• BRIEF
Without the pictures, set down every line of the data exactly.

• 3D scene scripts
******************************

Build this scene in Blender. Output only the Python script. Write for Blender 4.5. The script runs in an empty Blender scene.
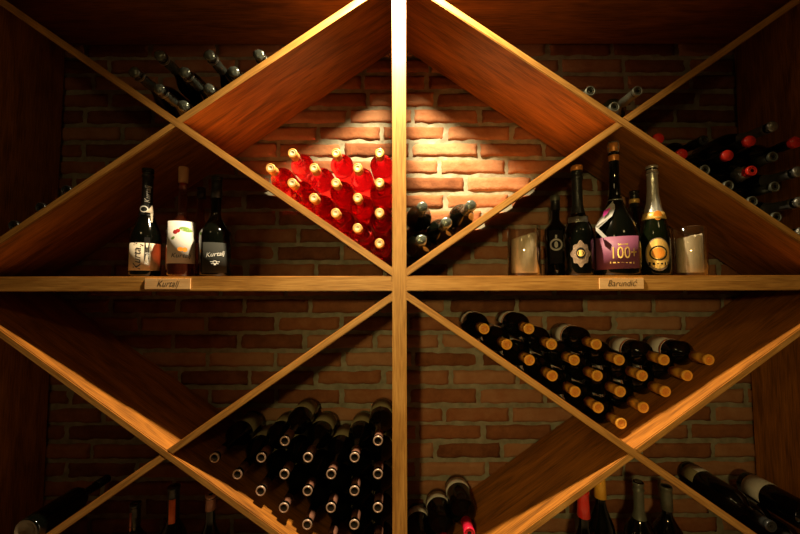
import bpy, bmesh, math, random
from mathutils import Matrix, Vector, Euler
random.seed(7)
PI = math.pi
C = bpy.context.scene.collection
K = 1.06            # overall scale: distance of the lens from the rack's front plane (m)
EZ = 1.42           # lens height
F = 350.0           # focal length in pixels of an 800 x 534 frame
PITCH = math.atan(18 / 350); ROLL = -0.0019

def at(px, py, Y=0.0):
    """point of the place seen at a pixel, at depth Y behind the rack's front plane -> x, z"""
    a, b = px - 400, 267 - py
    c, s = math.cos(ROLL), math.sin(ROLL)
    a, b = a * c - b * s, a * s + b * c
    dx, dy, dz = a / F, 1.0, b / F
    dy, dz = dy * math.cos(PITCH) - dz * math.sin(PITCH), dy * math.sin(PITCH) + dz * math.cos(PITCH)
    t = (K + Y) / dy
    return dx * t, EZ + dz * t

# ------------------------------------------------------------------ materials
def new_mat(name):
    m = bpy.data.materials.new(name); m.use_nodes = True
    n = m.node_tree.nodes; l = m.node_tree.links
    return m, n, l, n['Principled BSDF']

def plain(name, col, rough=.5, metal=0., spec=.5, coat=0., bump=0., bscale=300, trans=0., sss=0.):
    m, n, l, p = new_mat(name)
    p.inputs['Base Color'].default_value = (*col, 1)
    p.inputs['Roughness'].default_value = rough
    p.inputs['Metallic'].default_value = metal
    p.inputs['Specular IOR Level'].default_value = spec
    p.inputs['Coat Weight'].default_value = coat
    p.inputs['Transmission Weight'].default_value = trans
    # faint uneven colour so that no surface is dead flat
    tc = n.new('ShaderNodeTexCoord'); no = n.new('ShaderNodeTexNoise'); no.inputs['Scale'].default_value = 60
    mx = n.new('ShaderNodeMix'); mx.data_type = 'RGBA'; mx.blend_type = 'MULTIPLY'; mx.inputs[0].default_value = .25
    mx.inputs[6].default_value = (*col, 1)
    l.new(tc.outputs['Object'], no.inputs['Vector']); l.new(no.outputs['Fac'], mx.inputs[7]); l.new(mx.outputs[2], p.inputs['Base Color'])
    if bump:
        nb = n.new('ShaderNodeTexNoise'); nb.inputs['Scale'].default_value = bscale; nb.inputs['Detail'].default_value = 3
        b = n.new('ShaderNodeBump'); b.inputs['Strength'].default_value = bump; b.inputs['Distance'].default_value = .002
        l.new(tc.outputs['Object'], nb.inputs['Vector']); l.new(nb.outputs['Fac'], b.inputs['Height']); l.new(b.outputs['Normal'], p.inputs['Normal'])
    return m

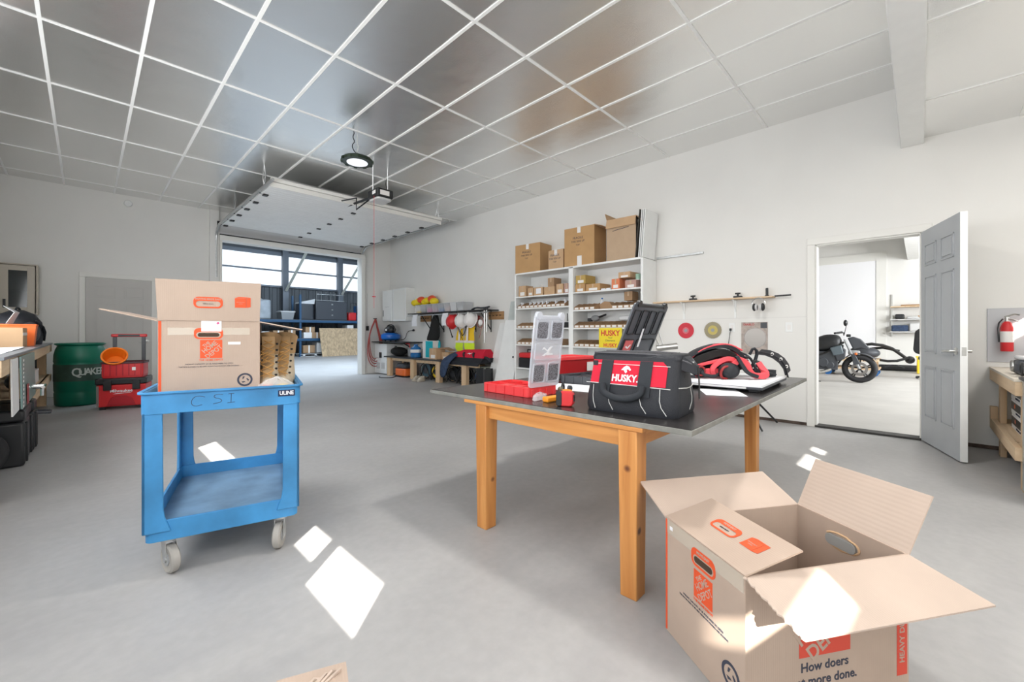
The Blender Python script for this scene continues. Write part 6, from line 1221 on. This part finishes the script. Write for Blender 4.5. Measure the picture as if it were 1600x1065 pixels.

******************************

• ANSWER TO THE TASK
Build this scene in Blender. Output only the Python script. Write for Blender 4.5. The script runs in an empty Blender scene.
import bpy, bmesh, math, random
from mathutils import Matrix, Vector, Euler
random.seed(7)
PI = math.pi
C = bpy.context.scene.collection
K = 1.06            # overall scale: distance of the lens from the rack's front plane (m)
EZ = 1.42           # lens height
F = 350.0           # focal length in pixels of an 800 x 534 frame
PITCH = math.atan(18 / 350); ROLL = -0.0019

def at(px, py, Y=0.0):
    """point of the place seen at a pixel, at depth Y behind the rack's front plane -> x, z"""
    a, b = px - 400, 267 - py
    c, s = math.cos(ROLL), math.sin(ROLL)
    a, b = a * c - b * s, a * s + b * c
    dx, dy, dz = a / F, 1.0, b / F
    dy, dz = dy * math.cos(PITCH) - dz * math.sin(PITCH), dy * math.sin(PITCH) + dz * math.cos(PITCH)
    t = (K + Y) / dy
    return dx * t, EZ + dz * t

# ------------------------------------------------------------------ materials
def new_mat(name):
    m = bpy.data.materials.new(name); m.use_nodes = True
    n = m.node_tree.nodes; l = m.node_tree.links
    return m, n, l, n['Principled BSDF']

def plain(name, col, rough=.5, metal=0., spec=.5, coat=0., bump=0., bscale=300, trans=0., sss=0.):
    m, n, l, p = new_mat(name)
    p.inputs['Base Color'].default_value = (*col, 1)
    p.inputs['Roughness'].default_value = rough
    p.inputs['Metallic'].default_value = metal
    p.inputs['Specular IOR Level'].default_value = spec
    p.inputs['Coat Weight'].default_value = coat
    p.inputs['Transmission Weight'].default_value = trans
    # faint uneven colour so that no surface is dead flat
    tc = n.new('ShaderNodeTexCoord'); no = n.new('ShaderNodeTexNoise'); no.inputs['Scale'].default_value = 60
    mx = n.new('ShaderNodeMix'); mx.data_type = 'RGBA'; mx.blend_type = 'MULTIPLY'; mx.inputs[0].default_value = .25
    mx.inputs[6].default_value = (*col, 1)
    l.new(tc.outputs['Object'], no.inputs['Vector']); l.new(no.outputs['Fac'], mx.inputs[7]); l.new(mx.outputs[2], p.inputs['Base Color'])
    if bump:
        nb = n.new('ShaderNodeTexNoise'); nb.inputs['Scale'].default_value = bscale; nb.inputs['Detail'].default_value = 3
        b = n.new('ShaderNodeBump'); b.inputs['Strength'].default_value = bump; b.inputs['Distance'].default_value = .002
        l.new(tc.outputs['Object'], nb.inputs['Vector']); l.new(nb.outputs['Fac'], b.inputs['Height']); l.new(b.outputs['Normal'], p.inputs['Normal'])
    return m

The Blender Python script for this scene continues. Write part 6, from line 1221 on. This part finishes the script. Write for Blender 4.5. Measure the picture as if it were 1600x1065 pixels.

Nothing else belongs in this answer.